Goal. Quote, with no changes, the lines that run from the top of the material to the line with "0.16), .3), wc, smooth=True)", both included.

Recorded data.
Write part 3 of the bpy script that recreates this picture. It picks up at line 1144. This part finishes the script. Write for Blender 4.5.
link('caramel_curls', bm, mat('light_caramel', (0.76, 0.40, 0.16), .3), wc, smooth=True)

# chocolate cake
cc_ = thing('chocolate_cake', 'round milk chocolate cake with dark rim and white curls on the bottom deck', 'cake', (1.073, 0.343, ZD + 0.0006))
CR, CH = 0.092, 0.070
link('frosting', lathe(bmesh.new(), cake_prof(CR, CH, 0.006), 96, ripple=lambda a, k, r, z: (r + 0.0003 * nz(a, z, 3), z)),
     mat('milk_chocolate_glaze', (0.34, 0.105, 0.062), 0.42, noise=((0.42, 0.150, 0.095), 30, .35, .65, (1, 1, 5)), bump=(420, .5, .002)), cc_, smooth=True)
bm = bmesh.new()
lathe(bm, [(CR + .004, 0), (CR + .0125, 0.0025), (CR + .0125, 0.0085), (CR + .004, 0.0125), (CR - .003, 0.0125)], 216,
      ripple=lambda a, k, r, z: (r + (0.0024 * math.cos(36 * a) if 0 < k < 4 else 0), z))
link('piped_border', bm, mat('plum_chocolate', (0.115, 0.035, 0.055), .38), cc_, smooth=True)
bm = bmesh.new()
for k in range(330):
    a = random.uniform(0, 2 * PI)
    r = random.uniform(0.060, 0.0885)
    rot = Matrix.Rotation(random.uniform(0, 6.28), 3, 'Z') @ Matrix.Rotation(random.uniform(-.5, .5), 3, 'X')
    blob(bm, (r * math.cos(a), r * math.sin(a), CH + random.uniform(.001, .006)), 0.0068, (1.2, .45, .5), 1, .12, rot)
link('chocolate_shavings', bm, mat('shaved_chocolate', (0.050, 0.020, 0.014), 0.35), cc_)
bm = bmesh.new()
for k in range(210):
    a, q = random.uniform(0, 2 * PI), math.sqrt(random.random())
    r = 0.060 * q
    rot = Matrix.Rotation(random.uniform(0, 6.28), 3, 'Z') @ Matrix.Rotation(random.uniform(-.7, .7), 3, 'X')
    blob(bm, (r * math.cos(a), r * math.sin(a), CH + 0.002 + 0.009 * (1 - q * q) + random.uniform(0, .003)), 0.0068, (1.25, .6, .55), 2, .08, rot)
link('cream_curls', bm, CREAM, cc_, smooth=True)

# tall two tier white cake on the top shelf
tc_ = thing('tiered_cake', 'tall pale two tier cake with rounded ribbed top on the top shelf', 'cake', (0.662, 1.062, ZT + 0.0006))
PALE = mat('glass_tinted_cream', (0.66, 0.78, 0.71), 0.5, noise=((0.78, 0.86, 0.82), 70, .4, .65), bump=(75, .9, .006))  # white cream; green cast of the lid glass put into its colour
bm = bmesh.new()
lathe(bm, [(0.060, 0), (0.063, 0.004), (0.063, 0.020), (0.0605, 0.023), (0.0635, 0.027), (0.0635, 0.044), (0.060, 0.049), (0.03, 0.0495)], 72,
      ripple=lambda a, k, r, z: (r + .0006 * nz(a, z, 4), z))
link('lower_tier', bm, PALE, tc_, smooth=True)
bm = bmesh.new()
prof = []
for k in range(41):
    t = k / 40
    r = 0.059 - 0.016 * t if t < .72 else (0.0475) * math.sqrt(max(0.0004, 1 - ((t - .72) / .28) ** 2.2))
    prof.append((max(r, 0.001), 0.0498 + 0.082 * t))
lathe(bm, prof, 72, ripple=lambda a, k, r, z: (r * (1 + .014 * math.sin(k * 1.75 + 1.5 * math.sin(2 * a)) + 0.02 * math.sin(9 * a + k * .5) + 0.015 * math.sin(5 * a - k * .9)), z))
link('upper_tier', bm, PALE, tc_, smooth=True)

Response.
Write part 3 of the bpy script that recreates this picture. It picks up at line 1144. This part finishes the script. Write for Blender 4.5.
link('caramel_curls', bm, mat('light_caramel', (0.76, 0.40, 0.16), .3), wc, smooth=True)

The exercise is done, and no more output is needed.